I was at the North Shore Center for the Performing Arts the other night, and as I sat watching the show I felt the arm of my companion wrap around me. This was delightful, until after the show when he attributed his behavior not to affection but to his complete inability to fit both shoulders between the people to his left and me on his right. This suggests he’ll be tenderly curling his arm around total strangers any day now.

Who can blame him, though? It’s always been puzzling that the CTA bought El cars whose seats are too narrow for American tushes and shoulders, but in public transportation we’re accustomed to accommodations fit for cattle. To steal from Lily Tomlin: they don’t care, they don’t have to, they’re the CTA.

But why should Chicago theater seats be made and placed such that they’re comfortable only for the very trimmest among us? Tribune critic Chris Jones may be compact, and the Sun-Times’ Hedy Weiss phenomenally slender, but the rest of us need to sit down, too! 

And it’s not just a problem among the smaller theaters (though the absolute worst seats in the entire city are in the second floor studio at the Athenaeum on Southport, where the only way to fit one’s legs is to straddle the seat in front of you as though it were Bonnie Blue Butler’s horse). Someone actually designed the North Shore Center, and pretty recently, so normal-sized individuals literally rub shoulders with their theater-going neighbors. I’m all for community, but this is ridiculous!

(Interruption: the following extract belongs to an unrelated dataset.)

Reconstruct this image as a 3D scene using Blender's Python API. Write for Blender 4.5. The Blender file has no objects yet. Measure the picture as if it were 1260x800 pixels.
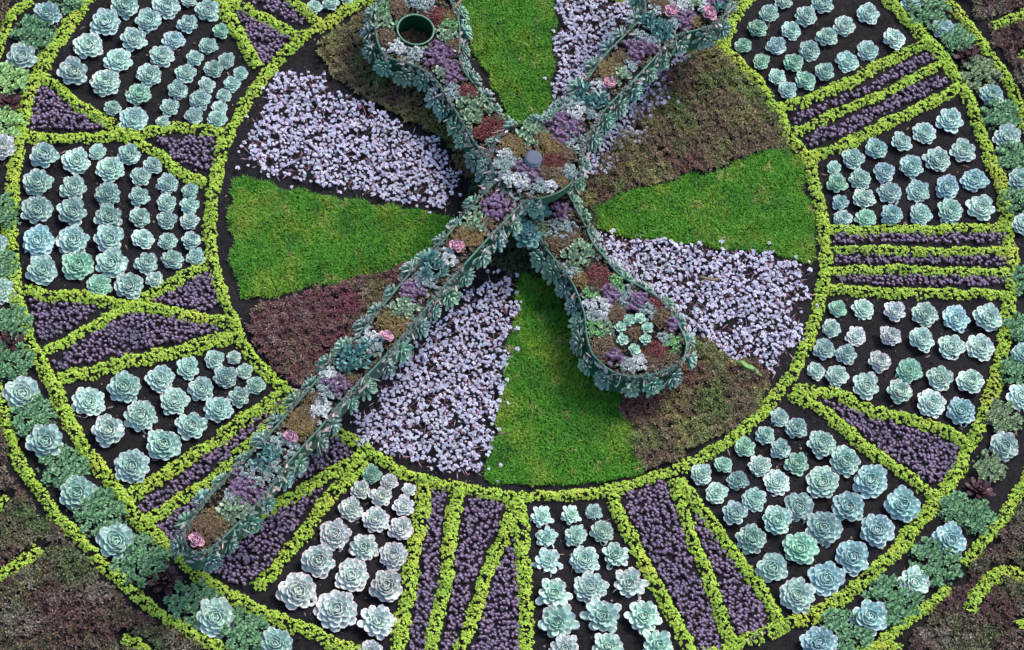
import bpy, bmesh, math, random
import numpy as np
from mathutils import Vector, Matrix

random.seed(7)
rng = np.random.default_rng(11)
R = math.radians
PI = math.pi
sc = bpy.context.scene
COL = sc.collection

# ------------------------------------------------------------------ survey of the site
# Plan positions were read off the photograph on a 1260 x 800 grid; P() turns a reading
# into a place on the level z = const of the flower bed (metres, clock axis near 0,0).
F, CX, CY, DIST, PITCH, ROLL = 4000.0, 0.0522, -0.4295, 11.4045, 0.5472, 0.2190
FWD = np.array([0, math.sin(PITCH), -math.cos(PITCH)])
RIGHT0 = np.array([1.0, 0, 0]); UP0 = np.cross(RIGHT0, FWD)
RT = math.cos(ROLL) * RIGHT0 + math.sin(ROLL) * UP0
UPV = -math.sin(ROLL) * RIGHT0 + math.cos(ROLL) * UP0
EYE = np.array([CX, CY, 0.0]) - DIST * FWD
MPP = DIST / F                                   # metres per reading unit

def P(pts, z=0.0):
    a = np.atleast_2d(np.asarray(pts, float))
    D = FWD + ((a[:, 0] - 630) / F)[:, None] * RT - ((a[:, 1] - 400) / F)[:, None] * UPV
    t = (z - EYE[2]) / D[:, 2]
    return EYE + D * t[:, None]

# ------------------------------------------------------------------ object helpers
def link(o): COL.objects.link(o); return o

def tag(o, label=None, cat=None, group=None, kind=None):
    if label: o['label'] = label
    if cat: o['category'] = cat
    if group: o['group'] = group
    if kind: o['kind'] = kind
    return o

def empty(name, loc=(0, 0, 0)):
    o = bpy.data.objects.new(name, None); o.empty_display_size = .02
    o.location = loc
    return link(o)

def tri_mesh(name, V, T, mask=None, smooth=True):
    V = np.ascontiguousarray(V, np.float32).reshape(-1, 3); T = np.ascontiguousarray(T, np.int32).reshape(-1, 3)
    m = bpy.data.meshes.new(name)
    m.vertices.add(len(V)); m.vertices.foreach_set('co', V.ravel())
    m.loops.add(T.size); m.loops.foreach_set('vertex_index', T.ravel())
    m.polygons.add(len(T))
    m.polygons.foreach_set('loop_start', np.arange(0, T.size, 3, dtype=np.int32))
    m.polygons.foreach_set('loop_total', np.full(len(T), 3, np.int32))
    m.polygons.foreach_set('use_smooth', np.full(len(T), smooth, bool))
    if mask is not None:
        a = m.attributes.new('mask', 'FLOAT_COLOR', 'POINT')
        c = np.ones((len(V), 4), np.float32); c[:, :3] = np.asarray(mask).reshape(-1, 3)
        a.data.foreach_set('color', c.ravel())
    m.update(calc_edges=True); m.validate()
    return m

def obj(name, mesh, mat, parent=None):
    if mat is not None and not mesh.materials: mesh.materials.append(mat)
    o = bpy.data.objects.new(name, mesh); link(o)
    if parent is not None: o.parent = parent
    return o

# ------------------------------------------------------------------ materials
def nodes(name, rough=.55, spec=.35):
    m = bpy.data.materials.new(name); m.use_nodes = True
    nt = m.node_tree; b = nt.nodes['Principled BSDF']
    b.inputs['Roughness'].default_value = rough
    b.inputs['Specular IOR Level'].default_value = spec
    return m, nt, b

def mixc(nt, fac, a, b, mode='MIX'):
    n = nt.nodes.new('ShaderNodeMix'); n.data_type = 'RGBA'; n.blend_type = mode
    for sock, v in ((n.inputs[0], fac), (n.inputs[6], a), (n.inputs[7], b)):
        if isinstance(v, (int, float)): sock.default_value = v
        elif isinstance(v, (tuple, list)): sock.default_value = (*v[:3], 1)
        else: nt.links.new(v, sock)
    return n.outputs[2]

def ramp(nt, fac, a, b):
    n = nt.nodes.new('ShaderNodeMapRange'); nt.links.new(fac, n.inputs[0])
    n.inputs[1].default_value = a; n.inputs[2].default_value = b
    return n.outputs[0]

def noise(nt, scale, detail=3, coord='pos', rough=.6):
    n = nt.nodes.new('ShaderNodeTexNoise'); n.inputs['Scale'].default_value = scale
    n.inputs['Detail'].default_value = detail; n.inputs['Roughness'].default_value = rough
    if coord == 'pos':
        g = nt.nodes.new('ShaderNodeNewGeometry'); nt.links.new(g.outputs['Position'], n.inputs['Vector'])
    else:
        g = nt.nodes.new('ShaderNodeTexCoord'); nt.links.new(g.outputs['Object'], n.inputs['Vector'])
    return n.outputs['Fac']

def leaf_mat(name, core, outer, edge=None, edge_amt=.0, tip=None, tip_amt=.0, var=None, var_amt=0, patch=None,
             patch_scale=6, patch_rng=(.5, .7), rough=.55, spec=.3, tint=False, bright=.25, trans=0):
    """leaf colour: core to outer leaves, leaf margin, leaf tip, leaf-to-leaf variation, slow change over the bed"""
    m, nt, b = nodes(name, rough, spec)
    at = nt.nodes.new('ShaderNodeAttribute'); at.attribute_name = 'mask'
    s = nt.nodes.new('ShaderNodeSeparateColor'); nt.links.new(at.outputs['Color'], s.inputs[0])
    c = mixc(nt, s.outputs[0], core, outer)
    g = nt.nodes.new('ShaderNodeNewGeometry'); isl = g.outputs['Random Per Island']
    if var:
        f = nt.nodes.new('ShaderNodeMath'); f.operation = 'MULTIPLY'; nt.links.new(isl, f.inputs[0]); f.inputs[1].default_value = var_amt
        c = mixc(nt, f.outputs[0], c, var)
    for pc, psc, prg in (patch or []):
        nn = ramp(nt, noise(nt, psc, 3), *prg)
        f = nt.nodes.new('ShaderNodeMath'); f.operation = 'MULTIPLY'; nt.links.new(nn, f.inputs[0])
        f2 = nt.nodes.new('ShaderNodeMath'); f2.operation = 'MULTIPLY_ADD'; nt.links.new(isl, f2.inputs[0]); f2.inputs[1].default_value = .5; f2.inputs[2].default_value = .5
        nt.links.new(f2.outputs[0], f.inputs[1])
        c = mixc(nt, f.outputs[0], c, pc)
    if edge:
        f = nt.nodes.new('ShaderNodeMath'); f.operation = 'MULTIPLY'; nt.links.new(s.outputs[2], f.inputs[0]); f.inputs[1].default_value = edge_amt
        c = mixc(nt, f.outputs[0], c, edge)
    if tip:
        f = nt.nodes.new('ShaderNodeMath'); f.operation = 'MULTIPLY'
        tt = ramp(nt, s.outputs[1], .75, 1.0); nt.links.new(tt, f.inputs[0]); f.inputs[1].default_value = tip_amt
        c = mixc(nt, f.outputs[0], c, tip)
    # leaf-to-leaf brightness of the pigment
    r2 = nt.nodes.new('ShaderNodeMath'); r2.operation = 'MULTIPLY_ADD'
    nt.links.new(isl, r2.inputs[0]); r2.inputs[1].default_value = bright * 2; r2.inputs[2].default_value = 1 - bright
    h = nt.nodes.new('ShaderNodeHueSaturation'); nt.links.new(c, h.inputs['Color']); nt.links.new(r2.outputs[0], h.inputs['Value'])
    c = h.outputs[0]
    if tint:
        oi = nt.nodes.new('ShaderNodeObjectInfo'); c = mixc(nt, 1.0, c, oi.outputs['Color'], 'MULTIPLY')
    nt.links.new(c, b.inputs['Base Color'])
    if trans:
        b.inputs['Subsurface Weight'].default_value = trans
        b.inputs['Subsurface Radius'].default_value = (.004, .006, .002)
        b.inputs['Subsurface Scale'].default_value = 1
    return m

M = {}
M['rosette'] = leaf_mat('echeveria_leaf', (.15, .43, .315), (.255, .48, .415), edge=(.66, .74, .74), edge_amt=.6,
                        tip=(.50, .36, .40), tip_amt=.4, bright=.10, rough=.5, spec=.35, tint=True)
M['heart'] = leaf_mat('echeveria_heart', (.13, .43, .285), (.20, .46, .35), edge=(.55, .69, .66), edge_amt=.6,
                      tip=(.5, .36, .40), tip_amt=.2, bright=.10, rough=.5, spec=.35, tint=True)
M['maroon'] = leaf_mat('maroon_leaf', (.035, .016, .018), (.05, .02, .028), edge=(.085, .035, .045), edge_amt=.4, bright=.3, rough=.4, spec=.4)
M['lime'] = leaf_mat('lime_sedum_leaf', (.52, .66, .10), (.42, .59, .075), var=(.25, .42, .05), var_amt=.7,
                     patch=[((.52, .52, .07), 5, (.55, .72)), ((.17, .33, .035), 9, (.55, .75))], bright=.2, rough=.5)
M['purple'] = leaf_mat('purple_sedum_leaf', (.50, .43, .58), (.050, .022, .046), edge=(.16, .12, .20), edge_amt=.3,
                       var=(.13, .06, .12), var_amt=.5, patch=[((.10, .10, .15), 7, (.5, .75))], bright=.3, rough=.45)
M['white'] = leaf_mat('white_sedum_leaf', (.74, .80, .90), (.60, .61, .75), edge=(.66, .67, .76), edge_amt=.3,
                      var=(.48, .36, .52), var_amt=.6, patch=[((.42, .50, .54), 6, (.5, .7))], bright=.18, rough=.6)
M['stem'] = leaf_mat('sedum_stem', (.30, .17, .22), (.34, .20, .26), bright=.25)
M['bronze'] = leaf_mat('bronze_sedum_leaf', (.19, .18, .085), (.175, .135, .08), var=(.12, .07, .06), var_amt=.8,
                       patch=[((.25, .26, .09), 5, (.46, .64)), ((.15, .045, .06), 4, (.52, .68)), ((.11, .19, .05), 7, (.50, .66))],
                       bright=.4, rough=.6)
M['maroon_sedum'] = leaf_mat('wine_sedum_leaf', (.18, .12, .09), (.17, .09, .085), var=(.12, .045, .06), var_amt=.9,
                       patch=[((.18, .175, .08), 6, (.48, .66)), ((.19, .045, .09), 5, (.54, .68)), ((.26, .21, .18), 11, (.52, .7))],
                       bright=.4, rough=.6)
M['dark_sedum'] = leaf_mat('dark_sedum_leaf', (.12, .10, .065), (.115, .07, .06), var=(.085, .035, .04), var_amt=.8,
                       patch=[((.13, .15, .07), 5, (.45, .62)), ((.22, .19, .16), 9, (.54, .68)), ((.085, .16, .05), 4, (.56, .70))],
                       bright=.4, rough=.6)
M['grass'] = leaf_mat('lawn_blade', (.045, .20, .010), (.058, .245, .012), var=(.10, .28, .018), var_amt=.4,
                      patch=[((.24, .33, .035), 5, (.48, .70)), ((.03, .14, .012), 8, (.48, .70)), ((.32, .32, .10), 14, (.60, .72))],
                      bright=.2, rough=.5, spec=.25)
M['moss'] = leaf_mat('green_moss_leaf', (.045, .115, .03), (.055, .11, .04), var=(.10, .10, .05), var_amt=.7, bright=.4, rough=.6)
M['houseleek'] = leaf_mat('houseleek_leaf', (.20, .42, .19), (.10, .27, .115), var=(.15, .25, .15), var_amt=.7, edge=(.18, .29, .2), edge_amt=.3, bright=.3, rough=.5, tint=True)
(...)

Yes, I know Americans should lose some weight; but meanwhile perhaps the next theaters to install new seats would consider simply setting them a few inches further apart so there’s room for each member of the audience and all of his/her limbs. This will probably reduce the number of seats available for sale–of course that’s why airplane seats are so miserable, to improve airlines’ carrying capacity and therefore profit margins–but hey, theaters ought to get something out of their nonprofit status. Some granting agency must surely be willing to make up for the loss of the half-dozen $30 seats whose removal it would take to make most Chicago theaters even faintly comfortable.

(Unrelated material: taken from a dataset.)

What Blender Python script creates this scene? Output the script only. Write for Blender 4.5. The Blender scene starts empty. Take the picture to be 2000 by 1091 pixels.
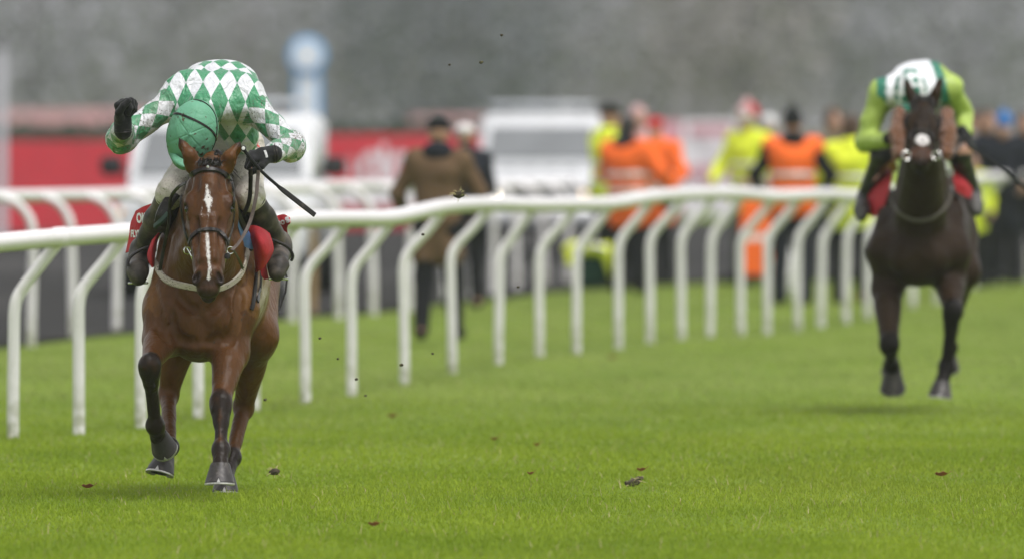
import bpy, bmesh, math, random
import numpy as np
from mathutils import Vector, Matrix

random.seed(7)
rng = np.random.default_rng(7)
S = bpy.context.scene
COL = S.collection

# ---------------------------------------------------------------- camera, sky, sun, exposure
FPX = 400.0 / 36.0 * 2000.0            # focal length in photo pixels
PITCH = math.atan((545.5 - 200.0) / FPX)
CAMH = 1.93
cam_d = bpy.data.cameras.new("camera")
cam = bpy.data.objects.new("camera", cam_d)
COL.objects.link(cam)
cam_d.lens = 400.0
cam_d.sensor_width = 36.0
cam_d.clip_start = 1.0
cam_d.clip_end = 4000.0
cam.location = (0, 0, CAMH)
cam.rotation_euler = (math.pi / 2 - PITCH, 0, 0)
cam_d.dof.use_dof = True
cam_d.dof.focus_distance = 54.9
cam_d.dof.aperture_fstop = 2.8
S.camera = cam

SUN_EL, SUN_AZ = math.radians(66), math.radians(140)     # azimuth from +Y clockwise: behind the camera, a little to the right
W = bpy.data.worlds.new("World")
S.world = W
W.use_nodes = True
wn = W.node_tree
wn.nodes.clear()
w_out = wn.nodes.new("ShaderNodeOutputWorld")
w_bg = wn.nodes.new("ShaderNodeBackground")
w_sky = wn.nodes.new("ShaderNodeTexSky")
w_sky.sky_type = 'NISHITA'
w_sky.sun_disc = False
w_sky.sun_elevation = SUN_EL
w_sky.sun_rotation = SUN_AZ
w_sky.air_density = 1.0
w_sky.dust_density = 1.5
w_sky.ozone_density = 1.0
w_hsv = wn.nodes.new("ShaderNodeHueSaturation")           # overcast: the blue washed out of the sky
w_hsv.inputs["Saturation"].default_value = 0.10
w_bg.inputs["Strength"].default_value = 0.105
wn.links.new(w_sky.outputs[0], w_hsv.inputs["Color"])
wn.links.new(w_hsv.outputs[0], w_bg.inputs["Color"])
wn.links.new(w_bg.outputs[0], w_out.inputs["Surface"])

sun_d = bpy.data.lights.new("sun", 'SUN')
sun_d.energy = 1.5
sun_d.angle = math.radians(28)
sun_d.color = (1.0, 0.955, 0.94)
sun = bpy.data.objects.new("sun", sun_d)
COL.objects.link(sun)
_sd = Vector((math.sin(SUN_AZ) * math.cos(SUN_EL), math.cos(SUN_AZ) * math.cos(SUN_EL), math.sin(SUN_EL)))
sun.rotation_euler = _sd.to_track_quat('Z', 'Y').to_euler()

S.render.engine = 'CYCLES'
S.view_settings.view_transform = 'Standard'
S.view_settings.look = 'None'
S.view_settings.exposure = 0.97
S.view_settings.gamma = 1.0
S.view_settings.use_curve_mapping = False
S.cycles.use_denoising = True
S.cycles.max_bounces = 6
S.cycles.diffuse_bounces = 3
S.cycles.glossy_bounces = 2
S.cycles.transmission_bounces = 3
S.cycles.volume_bounces = 1
S.cycles.transparent_max_bounces = 8
S.cycles.use_adaptive_sampling = True
S.cycles.adaptive_threshold = 0.015

# ---------------------------------------------------------------- helpers: placing
_cp, _sp = math.cos(PITCH), math.sin(PITCH)
def P(x, y, D):
    """the point at depth D (metres along +Y) seen at photo pixel (x, y)"""
    cx, cy = (x - 1000.0) / FPX, -(y - 545.5) / FPX
    dy, dz = _cp + cy * _sp, -_sp + cy * _cp
    t = D / dy
    return np.array((t * cx, D, CAMH + t * dz))
def to_px(p):
    q = np.asarray(p, float) - np.array((0, 0, CAMH))
    f = q[..., 1] * _cp - q[..., 2] * _sp
    u = q[..., 1] * _sp + q[..., 2] * _cp
    return 1000 + FPX * q[..., 0] / f, 545.5 - FPX * u / f
def ground_D(y):
    return FPX * CAMH / (y - 200.0)
def V(*a): return np.array(a, float)
def unit(v):
    v = np.asarray(v, float); return v / max(np.linalg.norm(v), 1e-9)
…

John Malkovich would be spinning in his grave (if he were dead). I hear him shouting, “Hey,didn’t you used to be an intrepid, vigorous, radical revolutionary rock-n-roll scratch-n-sniff kick-ass Chicago audience member? It would have been beneath that person to complain about the width of seats!  What happened to you?” The sad-but-true answer: relaxed-fit jeans happened.

So let me know when your theater installs relaxed-fit theater seats. Or just ask my neighbor to elbow me from the next seat over.